Of course, various modifications or additions may be made to the device described above without departing from the scope of the invention.

Claims

1. A method of producing core strands of the type comprising a sheet of fibers surrounding a central strand, said method comprising drawing at least a first and a second sliver of fibers between respective entry points and a pair of downstream drawing cylinders, feeding at least one undrawn central strand under constant tension, introducing said central strand without drawing into said first drawn sliver upstream of said drawing cylinders, conferring successively a torsion in one sense and in the other on said second sliver of fibers and on the assembly constituted by said first sliver of fibers and said central strand by passing said second sliver and said assembly through a self-twisting unit downstream of said drawing cylinders, and converging said second sliver with said assembly so that a self-twisted core strand is obtained by the natural untwisting in one sense and in the other of said second sliver and assembly.
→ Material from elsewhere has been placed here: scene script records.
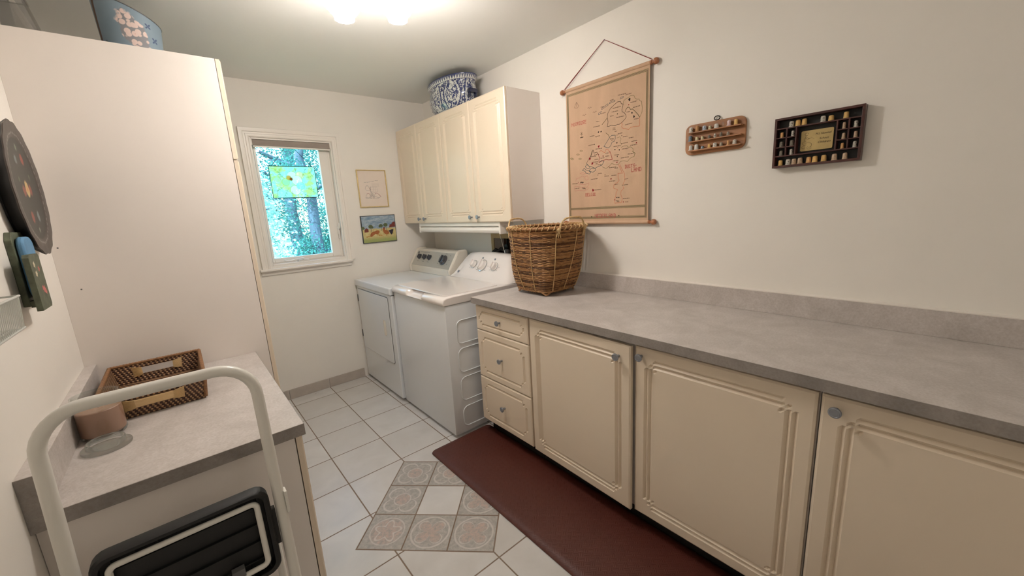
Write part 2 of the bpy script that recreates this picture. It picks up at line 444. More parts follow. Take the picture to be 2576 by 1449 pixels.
def leafmat(name, c1, c2):
    m, nt, b = base(name, .7, spec=.1)
    vec = coords(nt)[0]
    n = ((noise(nt, vec, 3.0, 4)-.3)*2.4).clamp()
    col = mix(nt, n, srgb(*c1), srgb(*c2))
    nt.links.new(col, b.inputs['Base Color'])
    tl = nt.nodes.new('ShaderNodeBsdfTranslucent'); nt.links.new(col, tl.inputs[0])
    s = nt.nodes.new('ShaderNodeMixShader'); s.inputs[0].default_value = .35
    nt.links.new(b.outputs[0], s.inputs[1]); nt.links.new(tl.outputs[0], s.inputs[2])
    nt.links.new(s.outputs[0], nt.nodes['Material Output'].inputs[0])
    return m
M['leaf'] = leafmat('green_leaves', (48, 108, 108), (100, 168, 156))
M['leaf_sunlit'] = leafmat('sunlit_leaves', (188, 226, 214), (232, 246, 240))  # sunlight painted into the leaf colour as near-white
M['bark'] = plain('grey_bark', (92, 104, 120), .9, var=.4, vs=14, bmp=.01, bs=30, stretch=(1, 1, .2))
M['grass'] = plain('lawn', (96, 140, 100), .9, var=.4, vs=3, bmp=.01, bs=60)

# ------------------------------------------------------------------ mesh builder
class MB:
    def __init__(s): s.v, s.f, s.m, s.k = [], [], [], 0
    def add(s, verts, faces, k=None):
        o = len(s.v); s.v += [tuple(q) for q in verts]
        for f in faces: s.f.append([i+o for i in f]); s.m.append(s.k if k is None else k)
        return s
    def box(s, x0, x1, y0, y1, z0, z1, k=None):
        x0, x1 = min(x0, x1), max(x0, x1); y0, y1 = min(y0, y1), max(y0, y1); z0, z1 = min(z0, z1), max(z0, z1)
        v = [(x, y, z) for z in (z0, z1) for y in (y0, y1) for x in (x0, x1)]
        return s.add(v, [(0, 2, 3, 1), (4, 5, 7, 6), (0, 1, 5, 4), (2, 6, 7, 3), (0, 4, 6, 2), (1, 3, 7, 5)], k)
    def bbox(s, x0, x1, y0, y1, z0, z1, b, k=None):      # box with chamfered edges
        x0, x1 = min(x0, x1), max(x0, x1); y0, y1 = min(y0, y1), max(y0, y1); z0, z1 = min(z0, z1), max(z0, z1)
        import bmesh
        bm = bmesh.new(); bmesh.ops.create_cube(bm, size=1)
        bmesh.ops.scale(bm, vec=(x1-x0, y1-y0, z1-z0), verts=bm.verts)
        bmesh.ops.translate(bm, vec=((x0+x1)/2, (y0+y1)/2, (z0+z1)/2), verts=bm.verts)
        bmesh.ops.bevel(bm, geom=list(bm.edges), offset=b, segments=2, affect='EDGES', profile=.6)
        bm.verts.index_update()
        v = [q.co[:] for q in bm.verts]; f = [[q.index for q in p.verts] for p in bm.faces]; bm.free()
        return s.add(v, f, k)
    def prism(s, pts, fn, a, b, k=None):                # polygon pts (u,v) swept along w from a to b, fn(u,v,w)->xyz
        n = len(pts)
        v = [fn(u, w, a) for u, w in pts]+[fn(u, w, b) for u, w in pts]
        f = [list(range(n))[::-1], list(range(n, 2*n))]+[(i, (i+1) % n, n+(i+1) % n, n+i) for i in range(n)]
        return s.add(v, f, k)
    def tube(s, pts, r, n=10, closed=False, cap=True, k=None):
        pts = [Vector(p) for p in pts]; N = len(pts); rr = r if isinstance(r, (list, tuple)) else [r]*N
        rings = []; up = None
        for i, p in enumerate(pts):
            if closed: t = (pts[(i+1) % N]-pts[i-1])
            else: t = pts[min(i+1, N-1)]-pts[max(i-1, 0)]
            t = t.normalized() if t.length > 1e-9 else Vector((0, 0, 1))
            if up is None:
                up = t.orthogonal().normalized()
            up = (up-t*up.dot(t)); up = up.normalized() if up.length > 1e-6 else t.orthogonal().normalized()
            w = t.cross(up)
            rings.append([p+(up*cos(2*pi*j/n)+w*sin(2*pi*j/n))*rr[i] for j in range(n)])
        v = [q for g in rings for q in g]; f = []
        for i in range(N if closed else N-1):
            a, b = i*n, ((i+1) % N)*n
            f += [(a+j, a+(j+1) % n, b+(j+1) % n, b+j) for j in range(n)]
        if cap and not closed: f += [list(range(n))[::-1], list(range((N-1)*n, N*n))]
        return s.add(v, f, k)
    def lathe(s, prof, c=(0, 0, 0), n=24, axis='z', sx=1.0, sy=1.0, k=None, close=True):   # prof: list of (r, h)
        v = []
        for r, h in prof:
            for j in range(n):
                a = 2*pi*j/n; p = (r*cos(a)*sx, r*sin(a)*sy, h)
                if axis == 'x': p = (h, p[0], p[1])
                if axis == '-x': p = (-h, p[0], -p[1])
                if axis == 'y': p = (p[0], h, p[1])
                v.append((p[0]+c[0], p[1]+c[1], p[2]+c[2]))
        f = []
        for i in range(len(prof)-1):
            f += [(i*n+j, i*n+(j+1) % n, (i+1)*n+(j+1) % n, (i+1)*n+j) for j in range(n)]
        if close: f += [list(range(n))[::-1], list(range((len(prof)-1)*n, len(prof)*n))]
        return s.add(v, f, k)
    def xf(s, mat, i0=0):
        s.v = s.v[:i0]+[tuple(mat @ Vector(q)) for q in s.v[i0:]]; return s
    def build(s, name, mats, parent=None, smooth=None, bevel=0.0, org=None):
        if not isinstance(mats, (list, tuple)): mats = [mats]
        root = parent
        while root is not None and root.parent is not None: root = root.parent
        o0 = Vector(root.location) if root is not None else Vector(org or (0, 0, 0))
        me = bpy.data.meshes.new(name)
        me.from_pydata([tuple(Vector(q)-o0) for q in s.v], [], s.f)
        for q in mats: me.materials.append(q)
        if len(mats) > 1: me.polygons.foreach_set('material_index', s.m)
        import bmesh
        bm = bmesh.new(); bm.from_mesh(me); bmesh.ops.recalc_face_normals(bm, faces=bm.faces); bm.to_mesh(me); bm.free()
        if smooth is not None:
            me.polygons.foreach_set('use_smooth', [True]*len(me.polygons))
            if hasattr(me, 'set_sharp_from_angle'): me.set_sharp_from_angle(angle=R(smooth))
        me.update()
        o = bpy.data.objects.new(name, me); COL.objects.link(o)
        if parent is not None: o.parent = parent
        else: o.location = o0
        if bevel:
            b = o.modifiers.new('bevel', 'BEVEL'); b.width = bevel; b.segments = 2; b.limit_method = 'ANGLE'; b.angle_limit = R(40)
        return o
def thing(name, label, cat, loc, group=None):
    o = bpy.data.objects.new(name, None); COL.objects.link(o); o.location = loc; o.empty_display_size = .05
    return tag(o, label, cat, group)
def tag(o, label, cat, group=None):
    o['label'] = label; o['category'] = cat
    if group: o['group'] = group
    return o
def struct(o): o['kind'] = 'structure'; return o
def arc(c, r, a0, a1, n, fn): return [fn(c[0]+r*cos(a0+(a1-a0)*i/n), c[1]+r*sin(a0+(a1-a0)*i/n)) for i in range(n+1)]
def rrect(u0, u1, v0, v1, r, n=5):
    p = []
    for cu, cv, a in ((u1-r, v1-r, 0), (u0+r, v1-r, pi/2), (u0+r, v0+r, pi), (u1-r, v0+r, 3*pi/2)):
        p += [(cu+r*cos(a+pi/2*i/n), cv+r*sin(a+pi/2*i/n)) for i in range(n+1)]
    return p
XF = lambda u, v, w: (w, u, v)      # polygon in (y,z) swept along x
YF = lambda u, v, w: (u, w, v)      # polygon in (x,z) swept along y
ZF = lambda u, v, w: (u, v, w)      # polygon in (x,y) swept along z
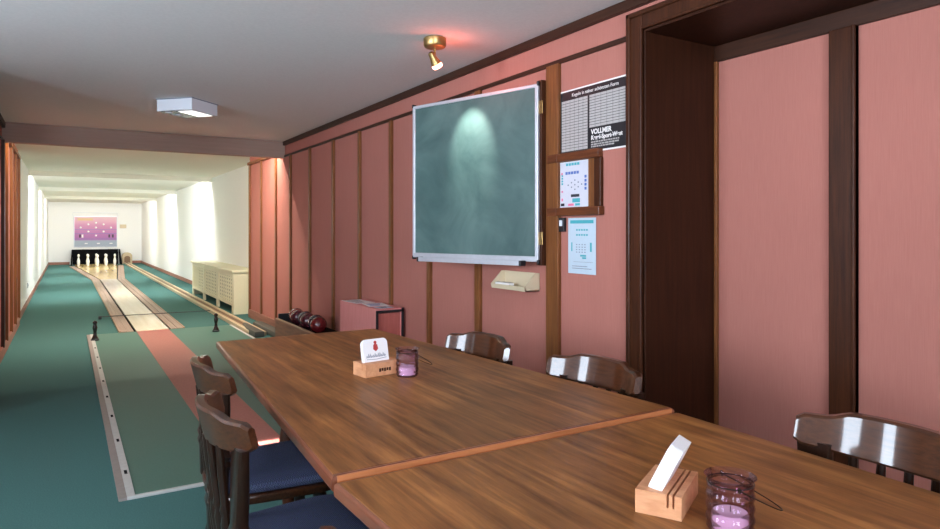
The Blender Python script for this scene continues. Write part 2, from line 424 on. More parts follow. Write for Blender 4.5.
# pit of black rubber behind the pins
pit = thing('pin_pit', 'black pit box behind the white pins at the end wall', 'pin pit', (.93, 28.3, 0))
bm = BM(); box(bm, -.74, .76, .28, .32, 0, .56); obj('back_curtain', bm, M['black'], pit)
for s, x in ((-1, -.76), (1, .80)):
    bm = BM()
    t = [(x+s*.0, -.55, .0), (x, .3, 0), (x-s*.03, .3, .56), (x-s*.03, .1, .56)]
    a = [bm.verts.new(p) for p in t]; b = [bm.verts.new((p[0]+s*.04, p[1], p[2])) for p in t]
    bm.faces.new(a); bm.faces.new(b[::-1])
    for i in range(4): bm.faces.new((a[i], b[i], b[(i+1) % 4], a[(i+1) % 4]))
    bmesh.ops.recalc_face_normals(bm, faces=bm.faces)
    obj('side_cheek', bm, M['black'], pit)
bm = BM(); box(bm, -.70, .74, .05, .28, .0, .018); obj('pit_floor', bm, M['black'], pit)
# nine pins in a diamond
prof = [(.018, 0), (.03, 0), (.034, .02), (.046, .09), (.0515, .14), (.046, .19), (.031, .25), (.023, .29), (.024, .305), (.035, .33), (.0385, .36), (.033, .39), (.02, .405), (.004, .41)]
pn = thing('skittle_pin', '', 'skittle', (.93, 26.55, .02))
bm = BM(); lathe(bm, prof, n=20); obj('pin_body', bm, M['pin'], pn, True)
bm = BM(); lathe(bm, [(.0236, .276), (.0248, .283), (.0242, .292), (.0236, .298)], n=20); obj('neck_band', bm, M['pin_red'], pn, True)
G = 'white skittle pins at the end of the lane'
S = .283
spots = [(0, 0, 'white skittle pin at the front point of the diamond, on the lane centre line'),
         (-1, 1, 'white skittle pin second from the left in the row of five, before the black pit'),
         (1, 1, 'white skittle pin second from the right in the row of five, before the black pit'),
         (-2, 2, 'white skittle pin at the far left corner of the diamond, before the black pit'),
         (0, 2, 'white skittle pin in the middle of the diamond, behind the front pin'),
         (2, 2, 'white skittle pin at the far right corner of the diamond, before the black pit'),
         (-1, 3, 'white skittle pin in the back row of the diamond, behind the second from the left'),
         (1, 3, 'white skittle pin in the back row of the diamond, behind the second from the right'),
         (0, 4, 'white skittle pin at the rearmost point of the diamond, nearest the black curtain')]
for i, (cx, ry, lab) in enumerate(spots):
    loc = (.93+cx*S, 26.55+ry*S*1.05, .02)
    if i == 0: pn.location = loc; pn['label'] = lab; pn['group'] = G
    else: dup(pn, loc, 0, lab, G)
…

2. A method of producing core strands of the type comprising a sheet of fibers surrounding a central strand, said method comprising drawing at least a first and a second sliver of fibers between respective entry points and a pair of downstream drawing cylinders, feeding at least a first and a second undrawn central strand under constant tension, introducing each of said central strands without drawing into a respective drawn sliver upstream of said drawing cylinders, conferring successively a torsion in one sense and in the other to the first and the second assembly constituted respectively by said first sliver and central strand and by said second sliver and central strand, by passing said assemblies through a self-twisting unit downstream of said drawing cylinders, and converging said first assembly with said second assembly so that a self-twisted core strand is obtained by the natural untwisting in one sense and in the other of said assemblies.

3. A method according to claim 1 wherein said central strand is propelled by means of air under pressure on its introduction into said first sliver of fibers.

4. A method according to claim 2 wherein each central strand is propelled by means of air under pressure on its introduction into the respective sliver of fibers.

5. Apparatus for producing a core strand of the type comprising a sheath of fibers surrounding a central strand, said apparatus comprising a double sleeve drawing unit having downstream drawing cylinders for the drawing of at least one sliver of fibers; a feeding device having at least one feed tube for feeding under constant tension, at least one central strand through said tube and introducing said central strand into a sliver of fibers upstream of said downstream drawing cylinders; and a self-twisting unit located downstream of said drawing unit and having self-twisting cylinders for conferring a torsion successively in one sense and the other on said slivers of fibers, at least one of them having a central strand inserted therein, whereby a self-twisted core strand is obtained downstream of said self-twisting cylinders by the natural untwisting in one sense and in the other of said slivers of fibers.

6. Apparatus according to claim 5 and further including means for propulsion by air under pressure of the central strand on its introduction through said tube.

7. Apparatus according to claim 5 and further including positive supply means located upstream of said feeding device for supplying said at least one central strand.

8. Apparatus according to claim 5 and further including at least one condenser located immediately upstream of said downstream drawing cylinders, said tube emerging within said condenser.

9. Apparatus according to claim 8 and further including means for imparting synchronous to and fro movements to said tube and said condenser.